What we call inside information can also be information about home sales that are not on the MLS, there are always a few of those. There is also tremendous value to be had when an agent has an inside track on future development projects or companies moving in, or out of an area. An example of this is when Vail Ski Corporation purchased Heavenly Mountain a few years ago. It immediately increased property values, and the proposed developments around our new convention center are significantly increasing property value in that area as well.
What “The Most Money” means, and How it Works :
No real estate professional can get more for a property than the market will allow. “Top Dollar” does not mean a Seller can get $600,000 for a $400,000 house. What getting the most means is “the most that the market will bear.” That very much has to do with proper pricing and exposure. In a Sellers market, right pricing is higher, naturally, than it is in a Buyers market. (Overpricing in a Buyers market, and especially one in decline will COST money, not make more, virtually every time, with the possible exception of that which is a future development zone, of course.)

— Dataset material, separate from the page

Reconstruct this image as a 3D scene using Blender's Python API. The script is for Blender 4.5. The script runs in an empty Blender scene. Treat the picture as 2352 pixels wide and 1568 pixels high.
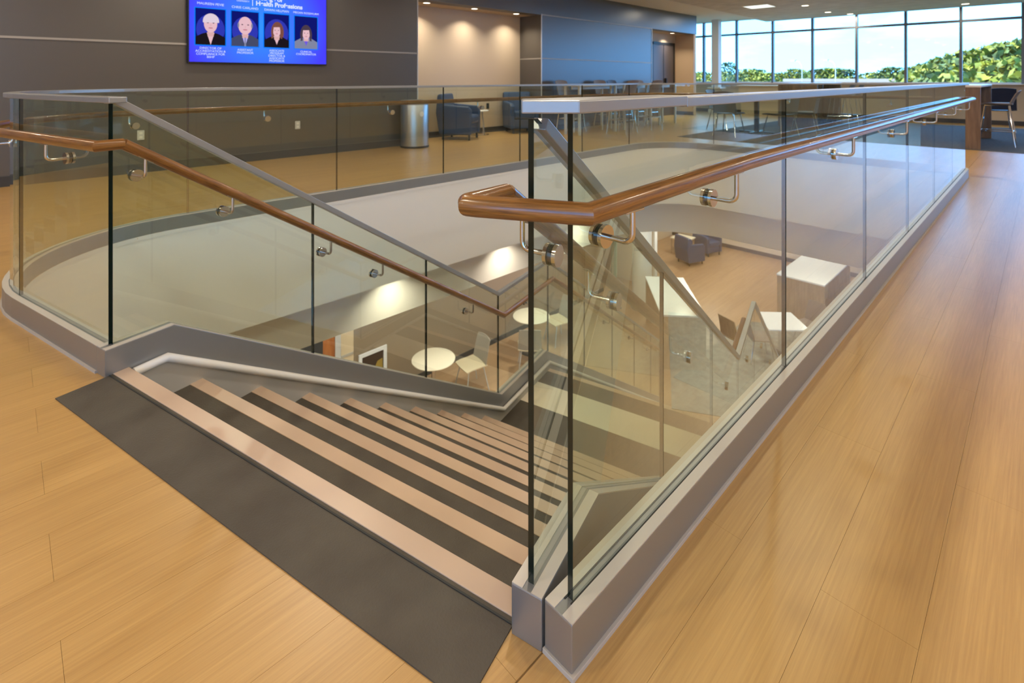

The truth is, getting the most amount of money possible for the sale of a house comes from effective teamwork between the Seller and the Agent, not from the agent acting, or making decisions solo.
Price is set by the Seller. It is the Seller’s decision, not that of the real estate agent. The agent’s job is to provide all of the information, both that which is public and anything known which is not.
Based on the information provided (see what we provide here), the agent will present a Seller with a reasonable price range for their property. A good agent will also propose an option or marketing strategies for the Seller to consider, each of which are based on the price range. (Not OVER the reasonable range.)
A good agent should also discuss the upside and downside of each option. Ultimately the Seller’s decision about price, marketing strategy, and their instructions to the agent will determine if the agent is able to get top market dollar for their house, or not.
A Seller should also be aware that “price” is always the most important component part of marketing anything. The success or failure of a marketing campaign starts, or stops with price. “Advertising” is also a part of marketing too, only of less importance. (The example we use to describe this is we can not sell Crest for $35 a tube, no matter how much Procter and Gamble gives us to advertise it. See a discussion about that here.)